LE WEEK-END

There’s a larky, loopy vibe reminiscent of the early French New Wave in much of Roger Michell’s “Le Week-End,” an effect accentuated by the simple fact that the film is set in Paris and boasts a jaunty Gallic score by Jeremy Sams. But it isn’t a carefree romp about reckless young lovers, but rather an often intense and poignant comedy-drama about a pair of sixty-year old Brits, a married couple who’ve come to the City of Lights, where they’d honeymooned, for their thirtieth anniversary, carrying more emotional baggage than luggage.

The tension between Meg Burrows (Lindsay Duncan) and her husband Nick (Jim Broadbent) is evident in the first scene, as they travel by train to France, with him slightly befuddled and her more matter-of-fact. And it explodes for the first time when they reach their hotel, a decidedly cramped establishment frugal Nick has selected but Meg refuses to stay in. After insisting on a long taxicab ride to see the sights, she decamps at a far more elegant alternative, where they take the only accommodation available—a large suite that’s obviously beyond their means.

From here they film follows them as they go about the city, revealing along the way their past grievances and present secrets. Meg, unhappy in her teaching job, is standoffish toward Nick’s romantic advances and sometimes treats him with positive disdain, nursing old wounds that will be explained in due course. Meanwhile Nick keeps taking calls from their slacker son, who recently moved out of their house with his wife and child, but now is looking to return, much to Meg’s distress. He’s also concealing the fact that he’s being forced to resign his position at a red-brick university because of a complaint by a female student about an off-the-cuff remark he made to her.

And yet the relationship has a strong element of affection as well as estrangement, as well as comic moments to balance the more serious ones. The strapped couple enjoy fine dining, but have to skip out on the bill. (They’ll eventually try to run out on their hotel bill, too.) In fact, it’s while they’re kissing on the street that they encounter Morgan (Jeff Goldblum), a gregarious old classmate of Nick’s who’s enjoyed the sort of success that’s eluded Burrows and invites them over to a soiree that he and his pretty young trophy wife Eve (Judith Davis) are throwing that evening.

That gathering serves as a critical moment for both Meg and Nick. They both have encounters that confront them with hard choices. She considers going off with a guest, a man who invites her out for a drink. And he bares his soul not only in a conversation with Michael (Olly Alexander), Morgan’s neglected son by his first marriage who’s visiting from America, but in a response to a laudatory dinner toast that Morgan offers to him. His confession of his weakness, professional failure and self-loathing shocks the other guests but ironically rekindles Meg’s feelings for him.

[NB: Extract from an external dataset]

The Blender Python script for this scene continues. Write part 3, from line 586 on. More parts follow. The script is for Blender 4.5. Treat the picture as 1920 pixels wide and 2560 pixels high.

In less capable hands Hanif Kureishi’s subtle, sophisticated script, with its carefully-wrought balance between comedy, farce, restrained drama and powerful moments, could have been badly bungled. But here it’s played out to remarkable effect. Michell’s direction is both poised and limber, made all the more impressive by Nathalie Durand’s supple camerawork and Kristina Hetherington’s crisp editing, which gives the montages zest.

And the performances are superb. Duncan brings sternness to Meg without losing the affection that remains under the crusty exterior, but it’s Broadbent who really excels here. He’s an actor who’s never disappointed, even in inferior material, but in this case he has superior writing to work with, and he seizes upon it with obvious relish; it’s a great performance. But one shouldn’t overlook the genial pizzazz that Goldblum brings to the role of the loquacious Morgan, who evinces a honestly self-deprecatory good nature even as he rhapsodizes about the lovely young wife he knows will eventually tire of him and remains obstinately oblivious to the obvious strains in the Burrows family—nor the quietly moving turn by Anderson as his troubled son.

It’s appropriate that “Le Week-End” ends with an impromptu dance, for the entire film has been like a remarkable bit of cinematic terpsichore, covering the whole range of human emotion just as life—or marriage—does. And at the close it actually leaves you wanting more, because it’s created characters so rich and interesting—and so well played—that you want to enjoy their company even longer. That’s something you can’t say about most movies.